# [OBJECTIVE]
Leave the pictures out and quote every line from the start of the listing to the line with "ROLL, PITCH, YAW, GA", inclusive.

# [SOURCE DATA]
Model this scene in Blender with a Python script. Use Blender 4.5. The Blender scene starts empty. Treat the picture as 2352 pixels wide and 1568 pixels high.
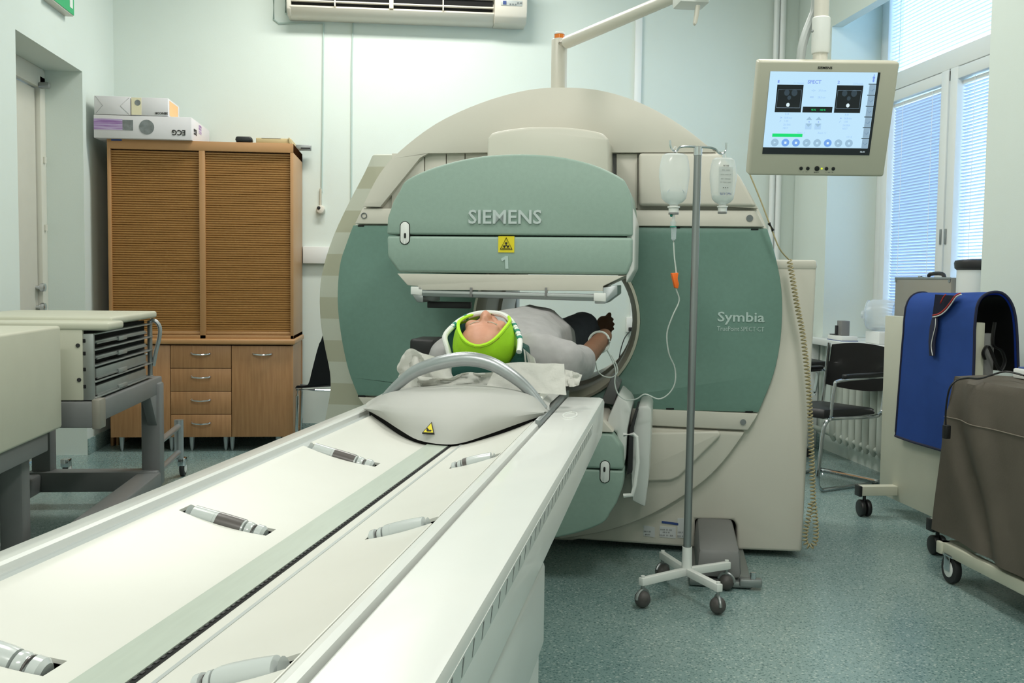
import bpy, bmesh, math, random
from math import sin, cos, atan, radians, pi, sqrt
from mathutils import Vector, Matrix, noise
random.seed(7)
S = bpy.context.scene
# ------------------------------------------------------------------ camera / world / lights
H, F, CX, CY = 1.25, 2350.0, 1176.0, 784.0
ROLL, PITCH, YAW, GA = .012, atan(.062), radians(5.98), radians(14.9)

cd = bpy.data.cameras.new('camera')
cam = bpy.data.objects.new('camera', cd)
S.collection.objects.link(cam)
cd.sensor_width = 36.0
cd.lens = 36.0 * F / 2352.0
cd.clip_start = .05
cam.matrix_world = (Matrix.Translation((0, 0, H)) @ Matrix.Rotation(-YAW, 4, 'Z') @
                    Matrix.Rotation(pi / 2 - PITCH, 4, 'X') @ Matrix.Rotation(ROLL, 4, 'Z'))
S.camera = cam
S.view_settings.view_transform = 'Standard'
S.view_settings.look = 'None'
S.view_settings.gamma = 1
S.view_settings.use_curve_mapping = False
S.view_settings.exposure = 0.1
w = bpy.data.worlds.new('daylight'); S.world = w; w.use_nodes = True
bgn = w.node_tree.nodes['Background']
bgn.inputs[0].default_value = (.50, .72, 1, 1)
bgn.inputs[1].default_value = 5.5
try:
    S.cycles.use_denoising = True
    S.cycles.max_bounces = 8
    S.cycles.transparent_max_bounces = 16
    S.cycles.sample_clamp_indirect = 6
except Exception:
    pass

def area(name, loc, sx, sy, power, col, rot=(0, 0, 0)):
    l = bpy.data.lights.new(name, 'AREA'); l.shape = 'RECTANGLE'; l.size = sx; l.size_y = sy
    l.energy = power; l.color = col
    o = bpy.data.objects.new(name, l); S.collection.objects.link(o); o.location = loc; o.rotation_euler = rot
    return o
LC = (1.0, .975, .92)
area('ceiling_lamp', (-.1, 6.75, 3.92), 1.5, .35, 64, LC)
area('ceiling_lamp', (-.9, 3.3, 3.92), .5, 1.5, 34, LC)
area('ceiling_lamp', (1.5, 2.2, 3.92), .5, 1.4, 50, LC)
area('ceiling_lamp', (1.9, 5.4, 3.92), .5, 1.4, 26, LC)
area('ceiling_lamp', (-.7, -.9, 3.92), 1.4, .5, 84, LC)

# ------------------------------------------------------------------ pixel -> point on a known real plane
def ray(px, py):
    dx, dy = px - CX, py - CY
    x = dx * cos(ROLL) + dy * sin(ROLL); y = -dx * sin(ROLL) + dy * cos(ROLL)
    f = F * cos(PITCH) - y * sin(PITCH); up = -y * cos(PITCH) - F * sin(PITCH)
    return Vector((x * cos(YAW) + f * sin(YAW), -x * sin(YAW) + f * cos(YAW), up)) / F
O = Vector((0, 0, H))
def aX(px, py, x): r = ray(px, py); return O + r * (x / r.x)
def aY(px, py, y): r = ray(px, py); return O + r * (y / r.y)
def aZ(px, py, z): r = ray(px, py); return O + r * ((z - H) / r.z)
def g(p): return Vector((p[0] * cos(GA) - p[1] * sin(GA), p[0] * sin(GA) + p[1] * cos(GA), p[2]))
def gB(px, py, b): r = g(ray(px, py)); return O + r * (b / r.y)
def gZ(px, py, z): return g(aZ(px, py, z))
def gA(px, py, a): r = g(ray(px, py)); return O + r * (a / r.x)

class Fr:
    def __init__(s, ang=0, ox=0, oy=0): s.a, s.ox, s.oy = ang, ox, oy
    def w(s, p):
        c, n = cos(s.a), sin(s.a)
        return Vector((s.ox + p[0] * c - p[1] * n, s.oy + p[0] * n + p[1] * c, p[2]))
W = Fr(0); G = Fr(-GA)
# ------------------------------------------------------------------ materials
def lin(c):
    return tuple(((v / 255) / 12.92 if v / 255 <= .04045 else ((v / 255 + .055) / 1.055) ** 2.4) for v in c) + (1,)
def mat(name, c, rough=.5, metal=0, spec=.5, var=0, scale=8, bump=0, bscale=60, emit=0, c2=None, coat=0, stretch=None, trans=0):
    m = bpy.data.materials.new(name); m.use_nodes = True; nt = m.node_tree; b = nt.nodes['Principled BSDF']
    col = lin(c)
    b.inputs['Base Color'].default_value = col
    b.inputs['Roughness'].default_value = rough; b.inputs['Metallic'].default_value = metal
    b.inputs['Specular IOR Level'].default_value = spec; b.inputs['Coat Weight'].default_value = coat
    b.inputs['Transmission Weight'].default_value = trans
    tc = nt.nodes.new('ShaderNodeTexCoord'); src = tc.outputs['Object']
    if stretch:
        mp = nt.nodes.new('ShaderNodeMapping'); mp.inputs['Scale'].default_value = stretch
        nt.links.new(src, mp.inputs[0]); src = mp.outputs[0]
    if var or c2:
        n = nt.nodes.new('ShaderNodeTexNoise'); n.inputs['Scale'].default_value = scale; n.inputs['Detail'].default_value = 4
        nt.links.new(src, n.inputs['Vector'])
        r = nt.nodes.new('ShaderNodeValToRGB'); nt.links.new(n.outputs[0], r.inputs[0])
        e = r.color_ramp.elements; e[0].position = .35; e[1].position = .65
        d = lin(c2) if c2 else tuple(v * (1 - var) for v in col[:3]) + (1,)
        e[0].color = d; e[1].color = col
        nt.links.new(r.outputs[0], b.inputs['Base Color'])
    if bump:
        n2 = nt.nodes.new('ShaderNodeTexNoise'); n2.inputs['Scale'].default_value = bscale
        nt.links.new(src, n2.inputs['Vector'])
        bp = nt.nodes.new('ShaderNodeBump'); bp.inputs['Strength'].default_value = bump; bp.inputs['Distance'].default_value = .01
        nt.links.new(n2.outputs[0], bp.inputs['Height']); nt.links.new(bp.outputs[0], b.inputs['Normal'])
    if emit:
        b.inputs['Emission Color'].default_value = col; b.inputs['Emission Strength'].default_value = emit
    return m
def clear(name, c, opaq=.3, rough=.1):
    m = bpy.data.materials.new(name); m.use_nodes = True; nt = m.node_tree; b = nt.nodes['Principled BSDF']
    b.inputs['Base Color'].default_value = lin(c); b.inputs['Roughness'].default_value = rough
    t = nt.nodes.new('ShaderNodeBsdfTransparent'); mx = nt.nodes.new('ShaderNodeMixShader')
    t.inputs[0].default_value = (.97, .99, .98, 1)
    lw = nt.nodes.new('ShaderNodeLayerWeight'); lw.inputs[0].default_value = .35
    ma = nt.nodes.new('ShaderNodeMath'); ma.operation = 'MULTIPLY_ADD'; ma.inputs[1].default_value = .5; ma.inputs[2].default_value = opaq
    ma.use_clamp = True
    nt.links.new(lw.outputs['Facing'], ma.inputs[0]); nt.links.new(ma.outputs[0], mx.inputs[0])
    nt.links.new(t.outputs[0], mx.inputs[1]); nt.links.new(b.outputs[0], mx.inputs[2])
    nt.links.new(mx.outputs[0], nt.nodes['Material Output'].inputs[0])
    return m
def screen_mat(name, c, s=1.0):
    m = bpy.data.materials.new(name); m.use_nodes = True; nt = m.node_tree; b = nt.nodes['Principled BSDF']
    b.inputs['Base Color'].default_value = (0.01, 0.01, 0.01, 1); b.inputs['Roughness'].default_value = .3
    b.inputs['Emission Color'].default_value = lin(c); b.inputs['Emission Strength'].default_value = s
    return m
M = {}
M['wall'] = mat('mint wall paint', (211, 221, 214), .75, var=.03, scale=1.5, bump=.05, bscale=180)
M['ceil'] = mat('white ceiling paint', (225, 228, 222), .8)
M['door'] = mat('off white door paint', (206, 205, 192), .5, var=.03)
M['frame'] = mat('white window frame', (222, 226, 224), .35)
M['cream'] = mat('warm grey white scanner shell', (210, 206, 194), .38, var=.02, scale=3, bump=.03, bscale=300)
M['creamd'] = mat('beige scanner trim', (190, 187, 170), .4)
M['green'] = mat('sage green textured shell', (146, 169, 157), .45, var=.05, scale=60, bump=.06, bscale=400)
M['greend'] = mat('deep sage green side panel', (108, 141, 129), .42, var=.05, scale=60, bump=.05, bscale=400)
M['white'] = mat('glossy white table cover', (220, 222, 218), .3, var=.02, scale=4, coat=.2)
M['ivory'] = mat('ivory trough surface', (214, 214, 206), .35, var=.03, scale=5)
M['sheet'] = mat('white crepe sheet', (232, 232, 226), .85, bump=.15, bscale=90)
M['silver'] = mat('brushed silver', (176, 180, 182), .32, .75, var=.05, scale=40)
M['chrome'] = mat('chrome', (205, 208, 212), .12, 1)
M['steel'] = mat('dull steel', (150, 154, 154), .4, .8)
M['black'] = mat('black plastic', (22, 22, 24), .45)
M['void'] = mat('dark gap', (10, 11, 11), .9)
M['rubber'] = mat('dark rubber', (40, 40, 42), .6, var=.2, scale=30)
M['grey'] = mat('mid grey plastic', (125, 125, 124), .5, var=.04)
M['greyd'] = mat('grey enamel frame', (118, 120, 120), .45, var=.05, scale=6)
M['shellw'] = mat('satin white pallet cap', (228, 229, 224), .5, var=.02, scale=4)
M['castor'] = mat('dusty grey castor', (84, 80, 78), .5, var=.3, scale=40)
M['conduit'] = mat('painted conduit', (176, 194, 187), .6)
M['floor'] = None
M['wood'] = mat('beech veneer', (174, 130, 88), .42, c2=(160, 116, 76), scale=6, stretch=(10, 10, .7), bump=.03)
M['tamb'] = mat('beech tambour slats', (166, 120, 64), .5, c2=(154, 110, 56), scale=5, stretch=(1, 1, 14))
M['edge'] = mat('beech edge band', (178, 134, 88), .4, var=.06, scale=4)
M['yellow'] = mat('warning sticker yellow', (226, 208, 30), .5)
M['ink'] = mat('black ink', (18, 18, 18), .6)
M['inkg'] = mat('grey ink', (110, 116, 116), .6)
M['logo'] = mat('brushed metal lettering', (198, 206, 206), .3, .6)
M['letter'] = mat('pale lettering', (176, 196, 190), .5)
M['lime'] = mat('lime green hood fabric', (158, 214, 24), .8, var=.1, scale=14, bump=.1, bscale=200)
M['limer'] = mat('lime green hem', (178, 232, 40), .75)
M['skin'] = mat('skin', (206, 148, 122), .5, var=.12, scale=18, bump=.08, bscale=60)
M['skind'] = mat('shaded skin of foot and arm', (124, 88, 66), .55, var=.1, scale=18)  # darker copy of the skin, shade under the scanner put into its colour
M['shirt'] = mat('heather grey jersey', (168, 166, 166), .9, var=.1, scale=25, bump=.15, bscale=22)
M['pants'] = mat('dark navy trousers', (58, 60, 70), .9, var=.15, scale=14, bump=.1, bscale=30)
M['dgreen'] = mat('dark teal foam cushion', (24, 74, 66), .8)
M['glove'] = mat('dark sleeve', (40, 38, 40), .9)
M['blue'] = mat('royal blue apron fabric', (54, 98, 190), .75, var=.06, scale=7, bump=.12, bscale=14)
M['navy'] = mat('navy binding', (22, 26, 54), .8)
M['red'] = mat('red piping', (190, 50, 40), .7)
M['cover'] = mat('taupe vinyl cover', (130, 122, 110), .55, var=.08, scale=9, bump=.06, bscale=120)
M['cart'] = mat('cream powder coat', (196, 196, 178), .5, var=.03, bump=.04, bscale=300)
M['radiator'] = mat('old white radiator enamel', (196, 202, 192), .4)
M['cap'] = mat('white nylon', (226, 228, 224), .4)
M['amber'] = mat('amber lamp lens', (206, 110, 16), .2, coat=.5, emit=.15)
M['orange'] = mat('orange clamp', (240, 110, 30), .45)
M['teal'] = mat('teal plastic', (20, 130, 110), .4)
M['exit'] = mat('green exit face', (20, 150, 90), .4, emit=.25)
M['paperw'] = mat('white card box', (216, 214, 216), .6, var=.03)
M['kraft'] = mat('kraft cardboard', (196, 176, 132), .8)
M['purple'] = mat('purple print', (140, 100, 160), .6, c2=(200, 190, 215), scale=5, stretch=(1, 1, 18))
M['print'] = mat('grey print', (128, 134, 134), .6, var=.3, scale=30)
M['oprint'] = mat('orange print', (232, 186, 130), .6)
M['yprint'] = mat('pale yellow print', (226, 218, 186), .6)
M['bprint'] = mat('blue print', (46, 70, 130), .6)
M['bottle'] = clear('clear infusion bottle', (238, 242, 242), .36)
M['water'] = clear('saline', (226, 236, 236), .3, .02)
M['canister'] = clear('frosted clear plastic', (225, 232, 238), .3, .25)
M['glass'] = clear('window glass', (220, 235, 245), .04, .02)
M['label'] = mat('bottle label print', (205, 208, 208), .7)
M['tube'] = mat('pale infusion tube', (196, 204, 198), .3)
M['alu'] = mat('aluminium case panel', (150, 146, 136), .45, .3)
M['coil'] = mat('beige coiled cable', (172, 160, 122), .5)
M['tray'] = mat('galvanised tray', (158, 162, 160), .38, .6, var=.1, scale=12)
M['rolls'] = mat('translucent white roller', (190, 196, 194), .25, coat=.4)
M['rolld'] = mat('dark stained roller', (88, 82, 80), .3, coat=.4)
M['belt'] = mat('grey green belt', (178, 188, 176), .35, var=.05, scale=20, stretch=(6, .6, 1))
M['tabh'] = mat('pale grey rail strip', (172, 178, 176), .35)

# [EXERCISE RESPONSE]
Model this scene in Blender with a Python script. Use Blender 4.5. The Blender scene starts empty. Treat the picture as 2352 pixels wide and 1568 pixels high.
import bpy, bmesh, math, random
from math import sin, cos, atan, radians, pi, sqrt
from mathutils import Vector, Matrix, noise
random.seed(7)
S = bpy.context.scene
# ------------------------------------------------------------------ camera / world / lights
H, F, CX, CY = 1.25, 2350.0, 1176.0, 784.0
ROLL, PITCH, YAW, GA = .012, atan(.062), radians(5.98), radians(14.9)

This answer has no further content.